Held in March 1974, Barranquilla, Cali, Medellín was the first exhibition at the Museo de Arte Moderno of Bogotá that clearly set out to compare regional artistic production from the position of the capital of the country. Eduardo Serrano Rueda (born 1939), who had directed the Galería Belarca from 1969 to 74, curated the exhibition. The participating artists, mostly draftsmen, were Álvaro Barrios (born 1945), Efraín Arrieta, Ramiro Gómez (born 1949), and Carlos Restrepo (born 1950) representing Barranquilla (years later, these last three artists would form the Grupo de Arte Experimental El Sindicato, 1976–79); Pedro Alcántara (born 1942), Edgar Álvarez (born 1947), Ever Astudillo (born 1948), and Phanor León (1944–2006) representing Cali; Félix Ángel (born 1949), Oscar Jaramillo (born 1947), Saturnino Ramírez (1946?2002), Javier Restrepo (1943?2008), Alberto Sierra, and Juan Camilo Uribe (1945–2005) representing Medellín.
Barranquilla, Cali, and Medellín are at a considerable distance from each other and from the capital of Colombia. The Colombian and international events held in those cities rendered the art scenes there dynamic and vigorous, while also providing venues to disseminate local art often critical of the cultural discrimination of the capital city.
In the forties, fifties, and sixties, cultural life in Barranquilla—which is on the Caribbean coast of Colombia—largely revolved around gatherings in bookstores and cafés. From 1954 to 1969, La Cueva bar was the meeting place of the Grupo de Barranquilla, whosemembers included writers Gabriel García Márquez, Álvaro Cepeda Samudio, Alfonso Fuenmayor, and German Vargas; painters and visual artists Alejandro Obregón (1920–1992), Cecilia Porras (1920–1971), Feliza Bursztyn (1933–1982), Nereo López, Enrique Grau (1920–2004), Juan Antonio Roda (1921–2003), Orlando “Figurita” Rivera, and Noé León (1907–1978); and other figures important to Colombian culture. Starting in the sixties, the graphic work and objects by artist Álvaro Barrios (born 1945) were known throughout Colombia for their relevance to contemporary conceptualist tendencies.
Cali—which is the capital of the department of Valle del Cauca in southern Colombia—was the site of three events that proved very significant to artists active in the seventies: the Festivales de Arte (started in 1961); the Festival de Arte de Vanguardia (1964–66)—organized by Pedro Alcántara in conjunction with what were called the nadaístas,an oppositional movement that eschewed any sort of artistic or literary tradition in Colombia—an event formulated as a reaction to the government-sponsored Festival de Arte; and the Bienal Americana de Artes Gráficas (1971, 1973, 1976, 1981, and 1986 editions) supported by the Museo de Arte Moderno La Tertulia of Cali and Cartón de Colombia, a private company.

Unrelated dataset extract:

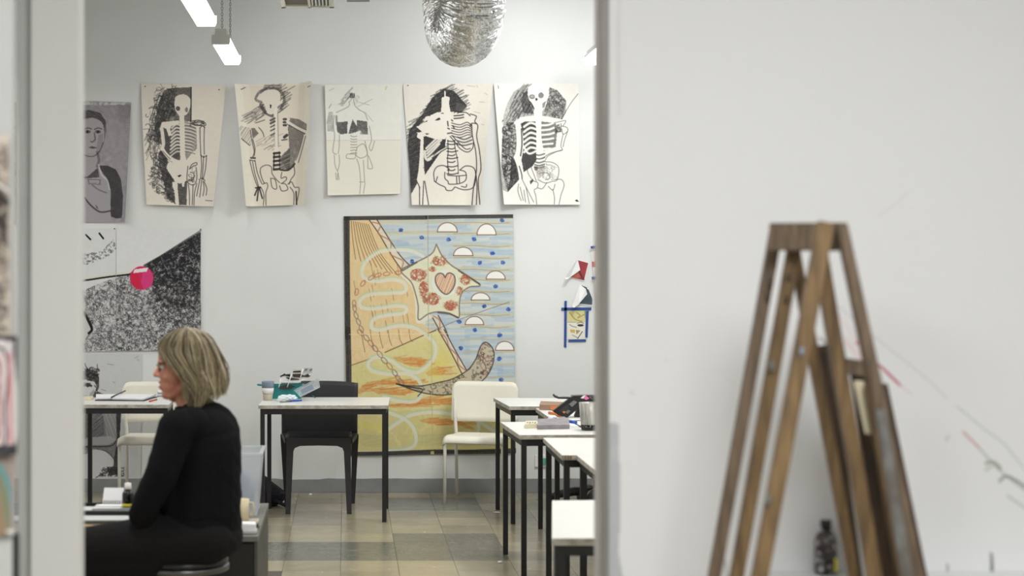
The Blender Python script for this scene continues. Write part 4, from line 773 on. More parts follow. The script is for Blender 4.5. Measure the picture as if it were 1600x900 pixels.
# ================= ceiling things =================
def sub(L, p): p = Vector(p); return Vector((p.x-L[0], p.y-L[1], p.z-L[2]))
def chain(x, y, z0, z1, parent, L):
    bm = new(); z = z0; k = 0
    while z < z1:
        ring = []
        for j in range(8):
            a = 2*PI*j/8; u = .006*math.cos(a); v = .011*math.sin(a)
            ring.append((x+(u if k % 2 else 0)-L[0], y+(0 if k % 2 else u)-L[1], z+v-L[2]))
        tube(bm, ring+[ring[0]], .0016, 4, False); z += .0175; k += 1
    return obj('suspension_chain', bm, 'steel', parent)
def batten(xc, y0, y1, zb, label, slant=0):
    L = (xc, (y0+y1)/2, zb); t = thing('batten_light', label, 'ceiling light', L, 0, 'hanging batten lights')
    ln = y1-y0
    obj('body', bx((0, 0, .078), (.068, ln, .036), None, .003), 'fix', t)
    obj('reflector_tray', bx((0, 0, .052), (.108, ln-.004, .016), None, .002), 'fix', t)
    bm = new(); prism(bm, [(-.048, 0), (.048, 0), (.055, .012), (.055, .043), (-.055, .043), (-.055, .012)], -ln/2+.003, ln/2+(-.003)); obj('diffuser', bm, 'diff', t)
    bm = new(); prism(bm, [(-.05, -.001), (.05, -.001), (.057, .012), (.057, .06), (.035, .06), (.035, .098), (-.035, .098), (-.035, .06), (-.057, .06), (-.057, .012)], -ln/2-.006, -ln/2+.003)
    obj('end_cap', bm, 'fix', t)
    bm = new(); prism(bm, [(-.05, .012), (.05, .012), (.057, .02), (.057, .06), (-.057, .06), (-.057, .02)], ln/2-.003, ln/2+.002)
    obj('end_cap', bm, 'diff', t)
    for yy in (y0+.04, y1-.25): chain(xc+.005, yy, zb+.105, ZC, t, L)
    return t
batten(-.765, 10.2, 11.21, 2.95, 'lit batten light nearest the far wall, over the scribbled drawings')
batten(-.789, 8.2, 9.42, 2.95, 'lit batten light cut by the top edge, above and left of another')
batten(1.665, 10.05, 11.25, 2.95, 'lit batten light at the right, half hidden by the door frame')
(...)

Medellín—capital of the department of Antioquia located in the Central Andes—gave rise to a generation of artists with novel proposals for the Colombian art scene. The city supported them by means of events like the Bienal Iberoamericana de Pintura de Coltejer (1968, 1970, 1972, and 1981 editions) intended as a venue for discussion of new tendencies in international art.